The conclusion stated that whilst the issuing bank was entitled to send a refusal notice after the completion of their examination of the documents, absent any indication in the credit as to a notice period they should have honoured the claim on the requested value date. The issuing bank bore the consequences of the ambiguity in their instructions.

See opinion TA754rev for the full transcript of the above opinion

This month brings an end to another highly eventful year in the area of Trade Finance. This year has seen the ICC Banking Commission spread its wings beyond the traditional trade products it serves so well, with the ongoing revision of the Forfaiting rules and the commencement of rules for the Bank Payment Obligation.

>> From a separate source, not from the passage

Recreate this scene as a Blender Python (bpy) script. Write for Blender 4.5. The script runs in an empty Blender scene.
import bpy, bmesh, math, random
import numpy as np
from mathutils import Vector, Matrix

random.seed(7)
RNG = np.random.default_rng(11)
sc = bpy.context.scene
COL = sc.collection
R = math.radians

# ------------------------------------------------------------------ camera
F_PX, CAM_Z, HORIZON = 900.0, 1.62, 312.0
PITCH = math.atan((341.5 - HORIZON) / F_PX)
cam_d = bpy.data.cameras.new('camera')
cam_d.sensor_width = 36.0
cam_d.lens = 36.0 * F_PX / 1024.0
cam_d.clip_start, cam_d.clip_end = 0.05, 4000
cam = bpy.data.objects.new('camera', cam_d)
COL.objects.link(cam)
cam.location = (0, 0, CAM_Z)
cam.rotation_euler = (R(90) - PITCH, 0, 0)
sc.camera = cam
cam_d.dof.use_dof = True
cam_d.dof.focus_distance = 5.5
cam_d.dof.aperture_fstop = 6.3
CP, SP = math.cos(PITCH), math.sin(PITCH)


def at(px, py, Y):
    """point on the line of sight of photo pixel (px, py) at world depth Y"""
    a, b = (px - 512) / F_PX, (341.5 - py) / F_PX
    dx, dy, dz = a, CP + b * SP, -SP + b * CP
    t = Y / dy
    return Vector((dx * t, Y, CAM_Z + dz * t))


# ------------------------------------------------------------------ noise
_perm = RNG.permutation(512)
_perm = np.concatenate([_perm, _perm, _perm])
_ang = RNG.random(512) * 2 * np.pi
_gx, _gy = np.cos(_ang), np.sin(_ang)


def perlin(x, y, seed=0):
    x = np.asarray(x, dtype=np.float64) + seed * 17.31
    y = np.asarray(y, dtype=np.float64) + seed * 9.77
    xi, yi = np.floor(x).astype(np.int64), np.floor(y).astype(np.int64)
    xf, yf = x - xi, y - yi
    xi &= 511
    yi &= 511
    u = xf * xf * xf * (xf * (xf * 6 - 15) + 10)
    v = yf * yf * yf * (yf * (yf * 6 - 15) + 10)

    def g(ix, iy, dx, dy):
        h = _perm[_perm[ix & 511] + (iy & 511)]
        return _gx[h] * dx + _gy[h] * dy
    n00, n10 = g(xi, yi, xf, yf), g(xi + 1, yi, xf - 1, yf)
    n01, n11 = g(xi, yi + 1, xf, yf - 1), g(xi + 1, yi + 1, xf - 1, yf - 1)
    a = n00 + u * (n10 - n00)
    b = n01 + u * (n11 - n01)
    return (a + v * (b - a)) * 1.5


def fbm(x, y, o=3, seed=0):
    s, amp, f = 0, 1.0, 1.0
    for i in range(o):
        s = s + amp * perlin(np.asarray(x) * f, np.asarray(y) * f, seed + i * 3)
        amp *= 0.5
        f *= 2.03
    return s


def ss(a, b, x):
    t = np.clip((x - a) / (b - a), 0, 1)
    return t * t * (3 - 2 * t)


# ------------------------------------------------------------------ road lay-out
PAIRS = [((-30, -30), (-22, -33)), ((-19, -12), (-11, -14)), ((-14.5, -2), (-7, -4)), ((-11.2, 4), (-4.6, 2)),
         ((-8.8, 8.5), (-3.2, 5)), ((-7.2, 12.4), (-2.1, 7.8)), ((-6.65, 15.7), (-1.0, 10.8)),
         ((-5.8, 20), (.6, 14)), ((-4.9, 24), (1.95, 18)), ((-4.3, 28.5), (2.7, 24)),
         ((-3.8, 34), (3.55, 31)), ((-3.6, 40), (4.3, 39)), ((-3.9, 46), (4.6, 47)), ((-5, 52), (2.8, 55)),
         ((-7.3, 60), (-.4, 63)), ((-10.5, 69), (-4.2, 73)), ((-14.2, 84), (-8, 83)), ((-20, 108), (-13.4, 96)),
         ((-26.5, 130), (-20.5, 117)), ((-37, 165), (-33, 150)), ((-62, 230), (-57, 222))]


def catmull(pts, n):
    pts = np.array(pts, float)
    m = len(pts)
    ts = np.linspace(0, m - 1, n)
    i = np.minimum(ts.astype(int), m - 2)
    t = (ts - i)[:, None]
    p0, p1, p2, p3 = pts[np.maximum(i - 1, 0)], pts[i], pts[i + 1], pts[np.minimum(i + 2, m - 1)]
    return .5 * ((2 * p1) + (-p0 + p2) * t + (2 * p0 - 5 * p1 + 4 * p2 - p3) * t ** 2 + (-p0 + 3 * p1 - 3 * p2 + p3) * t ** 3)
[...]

Surveys conducted by ICC have continued to benefit the industry as a whole and serve as a highly useful tool in demonstrating the low risk nature of trade finance to the global and regional regulatory bodies. Whilst I know that most people do not like completing surveys or often question their true value, I strongly believe the coverage that the ICC surveys have achieved in the last two years demonstrates that the efforts made by individuals and organisations in providing key data is starting to pay off. We can only hope that 2012 will mark an upturn in the global economy and that trade remains at the forefront of that process.

It leaves me to send all readers best wishes for the forthcoming holiday season and for a peaceful and prosperous 2012!